Earlier this year, the Trump administration gave the DOGE treatment to federal environmental review. In February, the White House Council on Environmental Quality (CEQ) unilaterally rescinded longstanding regulations and leveraged legally dubious emergencies to clear projects in months—a process that would ordinarily take years.

The administration’s actions here constitute some of the most aggressive attempts to streamline the National Environmental Policy Act (NEPA) in the law’s 55-year history. But a future president can easily undo them. If the United States wants to get back to building things again, we need more than just temporary solutions. We need a hard reboot of NEPA, restoring it to its original purposes: deliberative project planning and public transparency.

Trump’s critics are probably right that his recent tests of the law are risky and prone to failure. A lack of CEQ regulations pushes NEPA implementation to the agencies. That means a web of new emergency rulemakings, flimsy CEQ guidance, and approaches to project approval, inviting scrutiny and lawsuits.

Yet the administration prefers to walk into these legal walls rather than face the certainty of delayed project deployment under NEPA. Indeed, NEPA was a legal and policy morass long before the administration started end-running it. As our research has shown, even projects that have gone through full environmental review often spend years in litigation, generally yielding no meaningful changes to the projects themselves and thus no additional environmental protection.

We need to restore NEPA to its function before litigation caused it to metastasize and cripple development. This would free agencies to start writing clearly bounded reviews with environmental considerations in mind, but without having to worry about being second-guessed by judges.

Fortunately, in recent years, environmental permitting reform has emerged as one of the few areas of bipartisanship and legislative entrepreneurialism. This Congress has witnessed the introduction of the ePermit Act, which would modernize digital NEPA documentation; the SPEED Act, which would make NEPA review effectively optional; and the Fix Our Forests Act, which would streamline NEPA procedures for wildfire management projects. Legislators hope that a permitting deal will come together in the next few months that will include some or all of these ideas, as well as changes to the Clean Water Act and the National Historic Preservation Act.

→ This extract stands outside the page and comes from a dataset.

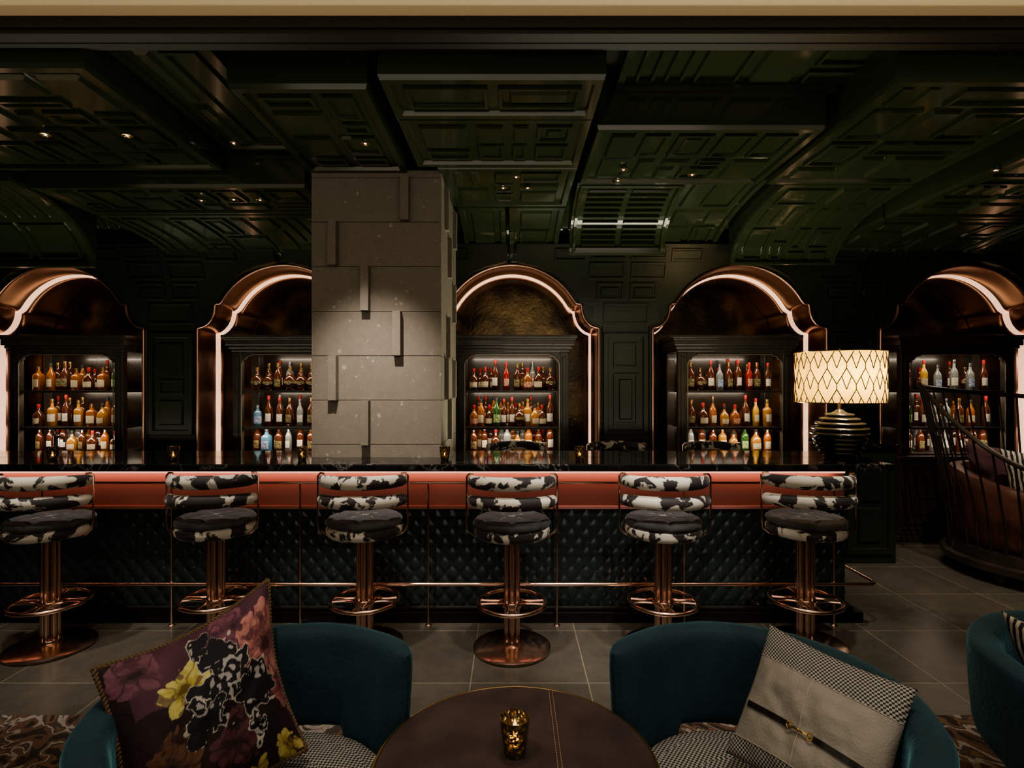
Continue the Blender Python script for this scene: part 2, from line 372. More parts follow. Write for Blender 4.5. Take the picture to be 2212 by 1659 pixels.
def mond(s0,t0,s1,t1,d,rnd,g=.05):
    W,H=s1-s0,t1-t0
    if d==0 or (W<.34 and H<.34): return [(s0,t0,s1,t1)]
    hor = W>H if rnd.random()<.8 else W<H
    if hor:
        if W<.26: return [(s0,t0,s1,t1)]
        c=s0+W*rnd.choice([.34,.5,.5,.62])
        return mond(s0,t0,c-g/2,t1,d-1,rnd,g)+mond(c+g/2,t0,s1,t1,d-1,rnd,g)
    if H<.26: return [(s0,t0,s1,t1)]
    c=t0+H*rnd.choice([.34,.5,.5,.66])
    return mond(s0,t0,s1,c-g/2,d-1,rnd,g)+mond(s0,c+g/2,s1,t1,d-1,rnd,g)
def pattern(s0,t0,s1,t1,mapf,seed,depth=4,n=1,border=True,w=.024,h=.018):
    rnd=random.Random(seed); parts=[]
    if border: parts.append(ring((s0+.0,t0+.0,s1-.0,t1-.0),mapf,.055,.024,n))
    m=.10 if border else .04
    for r in mond(s0+m,t0+m,s1-m,t1-m,depth,rnd):
        a,b,c,d=r; q=rnd.random(); i=.055
        if q<.55:
            parts.append(ring(r,mapf,w,h,n))
            if c-a>.18 and d-b>.18 and rnd.random()<.4: parts.append(plate((a+i,b+i,c-i,d-i),mapf,.014,n,.010))
        elif q<.63 and c-a>.2:
            k=max(2,int((c-a)/.10))
            for j in range(k):
                x=a+(c-a)*j/k; parts.append(plate((x,b,x+.055,d),mapf,.016,n,.006))
        else:
            parts.append(plate(r,mapf,.020,n,.014))
    return parts
TR=[1]
def tname(): TR[0]+=1; return 'trim_%d'%TR[0]
def slab(x0,x1,y0,y1,z,seed,depth=4,top=3.3,m='green'):
    parts=[boxvf(x0,x1,y0,y1,z,top)]
    parts+=pattern(x0,y0,x1,y1,lambda s,t,h:(s,t,z-h),seed,depth)
    return struct(mk(tname(),*join(parts),m))
slab(-6,-4.15,2.50,3.72,3.0,11,4); slab(-4.1,-1.93,2.50,3.72,3.0,1,6)
slab(-1.90,-1.40,2.52,3.72,3.13,2,2)
slab(-1.376,-.70,2.68,3.76,3.0,3,3); slab(-1.376,-.70,3.78,5.0,3.0,31,3)
slab(-.626,.439,2.58,2.98,2.99,41,3); slab(-.626,.439,3.0,3.66,3.0,4,4); slab(-.5,.439,3.68,4.47,3.0,42,4)
slab(.56,2.5,2.52,3.12,3.2,5,3)
slab(.477,1.76,3.11,3.98,3.0,6,6)
slab(1.80,2.85,2.60,3.95,2.99,7,5); slab(2.87,4.6,2.60,3.0,2.99,71,4); slab(4.6,6,2.60,3.0,2.99,72,3)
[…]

But the odds remain long, and execution matters. To seize the moment, we need to begin stabilizing NEPA. Three principles should guide our efforts.

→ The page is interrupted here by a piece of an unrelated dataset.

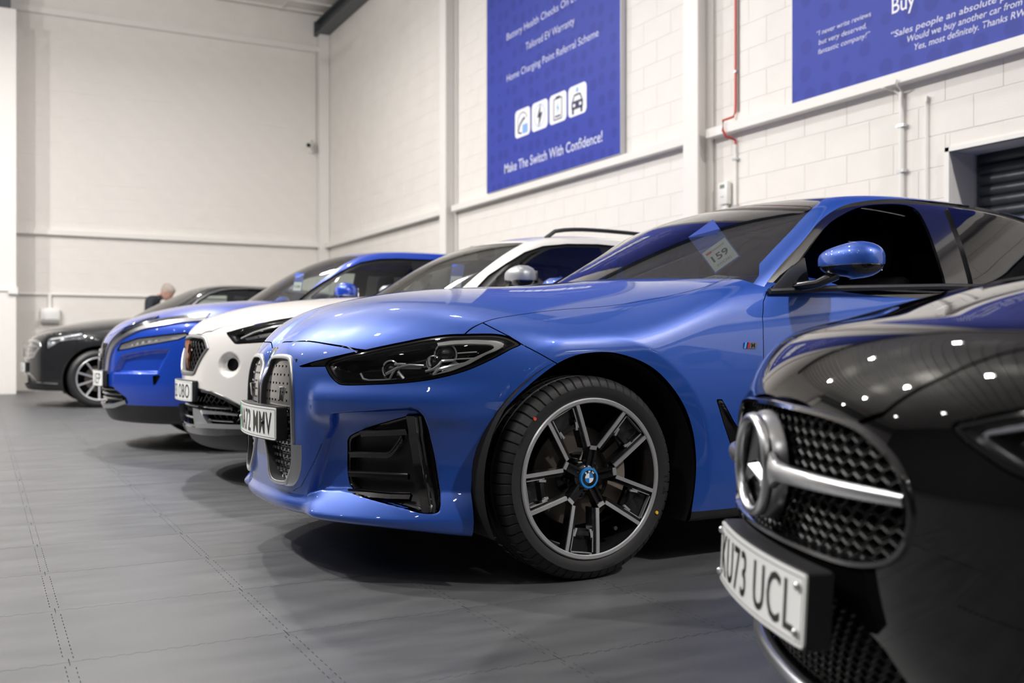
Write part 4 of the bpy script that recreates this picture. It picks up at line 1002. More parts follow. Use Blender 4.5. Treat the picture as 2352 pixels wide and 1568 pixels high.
def plate_font(me, w, h):
    n = len(me.vertices); a = np.zeros(n*3, np.float32); me.vertices.foreach_get('co', a); a = a.reshape(-1, 3)
    a[:, 0] = (a[:, 0]-a[:, 0].min())/np.ptp(a[:, 0])*w - w/2; a[:, 1] = (a[:, 1]-a[:, 1].min())/np.ptp(a[:, 1])*h - h/2
    me.vertices.foreach_set('co', a.ravel()); return me
def number_plate(parent, txt, xf, zc, w=.52, yo=0., h=.111, sag=.03, flash=False, tilt=0., holder=.03, screws=()):
    """a plate bent round the nose: xf(y) = sag*(y/.26)^2"""
    def X(u, v, t): return (xf + sag*(u/.26)**2 + tilt*v + t, u + yo, zc + v)
    def strip(mb, u0, v0, u1, v1, t0, t1, m=0, rad=.008):
        nn = 24; rings = []
        us = np.linspace(u0, u1, nn+1)
        def cut_(u):
            e = min(u-u0, u1-u); k = rad - math.sqrt(max(rad*rad - max(rad-e, 0)**2, 0)) if e < rad else 0
            return k
        us = sorted(set(list(us) + [u0+rad*.15, u0+rad*.5, u1-rad*.15, u1-rad*.5]))
        for u in us:
            k = cut_(u); rings.append([X(u, v0+k, t0), X(u, v1-k, t0), X(u, v1-k, t1), X(u, v0+k, t1)])
        mb.loft(rings, m, True, True, smooth=False)
    p = MB(); strip(p, -w/2, -h/2, w/2, h/2, 0, .004); o = p.build('number_plate', m_plate, parent)
    b = MB(); strip(b, -w/2-.001, -h/2-.004, w/2+.001, h/2+.004, .004, .004+holder); b.build('plate_holder', m_blackp, o)
    b = MB()
    for a in ((-w/2+.006, h/2-.007, w/2-.006, h/2-.006), (-w/2+.006, -h/2+.006, w/2-.006, -h/2+.007), (-w/2+.006, -h/2+.006, -w/2+.007, h/2-.006), (w/2-.007, -h/2+.006, w/2-.006, h/2-.006)):
        strip(b, *a, -.0006, .0005, rad=.0004)
    b.build('border_line', m_char, o)
    off = .02 if flash else 0.
    me = plate_font(text_mesh(txt, 1., .0, 'CENTER', bold=.004, space=1.12), w - (.10 if flash else .062), .079)
    # u runs to -y (towards the reader's right when seen from the front is +y for a nose at -x)
    def fn(a):
        q = np.empty_like(a); u = -a[:, 0] - off
        q[:, 0] = xf + sag*(u/.26)**2 + tilt*a[:, 1] - .0012; q[:, 1] = u + yo; q[:, 2] = zc + a[:, 1]; return q
    warp(me, fn)
    bm = bmesh.new(); bm.from_mesh(me); bm.normal_update()
    if sum(f.normal.x*f.calc_area() for f in bm.faces) > 0: bmesh.ops.reverse_faces(bm, faces=bm.faces)
    bm.to_mesh(me); bm.free(); link('lettering', me, m_char, o)
    if flash:
        b = MB(); strip(b, w/2-.045, -h/2+.001, w/2-.001, h/2-.001, -.0007, .001); b.build('green_flash', m_green, o)
    for (u, v, m) in screws:
        b = MB(); c = X(u, v, -.003); b.ball(c, .007, 10, 0, (.7, 1, 1)); b.build('screw_cap', m, o)
    return o

# ---- wheels
def tyre_mesh(R, rim, wdt, n=300, tread=True):
    """lathe profile (radius, depth inwards), outboard face at depth 0"""
    b = [(rim-.006, .022), (rim, .010), (rim+.012, .004), (rim+.03, .001), (rim+(R-rim)*.55, .0), (R-.028, .008), (R-.016, .016), (R-.008, .024)]
    t = [(R-.002, .034), (R, .050), (R, .068), (R-.009, .070), (R-.009, .078), (R, .080), (R, .108), (R-.009, .110), (R-.009, .118), (R, .120)]
    prof = b + t; half = [(r, wdt-h) for r, h in prof[::-1] if h < wdt/2]
    prof = [q for q in prof if q[1] <= wdt/2] + half
    mb = MB(); rings = []
    for k, (r, h) in enumerate(prof):
        ring = []
        for i in range(n):
            a = 2*PI*i/n; rr = r
            sh = 5 <= k <= 10 or len(prof)-11 <= k <= len(prof)-6
            if tread and sh and i % 9 == 0: rr = r - .006
            if tread and 14 <= k <= 15 and i % 9 == 4: rr = r - .004
            ring.append((rr*math.sin(a), h, rr*math.cos(a)))
        rings.append(ring)
    mb.loft(rings, 0, True, False, True)
    return mb
def disc_pt(r, a): return (r*math.sin(a), r*math.cos(a))
class Wheel: pass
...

First, we need to provide certainty to agencies, project developers, and the public. Projects that serve Americans, like highways and transmission lines, need a clear path to completion.

To get there, we need to address obstructive litigation, a root cause of NEPA delay and dysfunction. Lawmakers should limit the grounds and time horizons for lawsuits, as well as moving all litigation to one authoritative review body instead of to hundreds of federal judges in district and appellate courts who currently oversee cases.

Second, we need to ensure that the public has a voice but not a veto. NEPA reforms should ensure that agencies take public views into consideration. Doing so will reduce the chance that undiscovered opposition will move to local and state venues to stop projects.

Finally, we need to update the federal government’s decrepit systems for managing and communicating about data. Agencies should have access to artificial intelligence, government-wide documentation platforms, and other modern digital tools for streamlining regulatory procedures.

After President Nixon signed NEPA into law in 1970, he warned, “No matter how pressing the problem, to overorganize, to overstaff, or to compound the levels of review and advice seldom brings earlier or better results.” Unfortunately, that is exactly what happened to this law. It’s time to start over.